Célio Faria Junior é tido como um bolsonarista da chamada “ala ideológica” e já foi apontado como membro do “gabinete do ódio”, a máquina de destruição de reputações e fabricação de mentiras urdida no seio do atual governo, como revelou o Estadão. Por sua vez, João Henrique Nascimento de Freitas trabalhou durante sete anos com o senador Flávio Bolsonaro (PL-RJ) na Assembleia Legislativa do Rio e foi um dos investigados pelo esquema das “rachadinhas” no gabinete do senador quando ele era deputado estadual. Presume-se que ambos tenham sido nomeados exclusivamente para fustigar o futuro presidente Lula da Silva.

No crepúsculo de seu governo, Bolsonaro ainda publicou uma série de indicações para as cúpulas de oito agências reguladoras, que têm capacidade de causar problemas para o próximo governo ao dificultar ações administrativas. Trata-se de aparelhamento explícito, pois esses indicados terão mandato de quatro anos.

Ademais, foram preenchidos diversos postos diplomáticos no exterior. Entre estes, está a indicação de Marcela Braga, uma assessora da primeira-dama Michelle Bolsonaro, para chefiar o vice-consulado do Brasil em Orlando (EUA), a despeito de se tratar de uma diplomata recém-promovida pelo Ministério das Relações Exteriores, à frente de colegas mais experientes.

Ao contrário dos indicados para a Comissão de Ética Pública da Presidência, todos os indicados para as agências reguladoras e postos de representação do País no exterior devem ser sabatinados pelo Senado, como determina a Constituição. Espera-se que a Casa exerça bem a sua prerrogativa constitucional, o que, na prática, significa realizar, de fato, uma sabatina, e não uma confraternização com os indicados pelo Palácio do Planalto, como sói acontecer.

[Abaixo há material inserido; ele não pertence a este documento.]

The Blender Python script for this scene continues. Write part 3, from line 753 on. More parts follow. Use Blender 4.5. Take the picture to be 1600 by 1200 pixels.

Alguns dos indicados por Bolsonaro para integrar as agências reguladoras estão sendo sabatinados pelos senadores num “esforço concentrado”, o que causa enorme estranheza. Uma sabatina bem feita não se coaduna com açodamento.

As sabatinas do Senado não são meros atos protocolares. A avaliação dos senadores não pode ser orientada por quaisquer arranjos de natureza político-partidária nem tampouco servir como simulacro de uma exigência constitucional. Isso seria ferir de morte a própria ideia de República.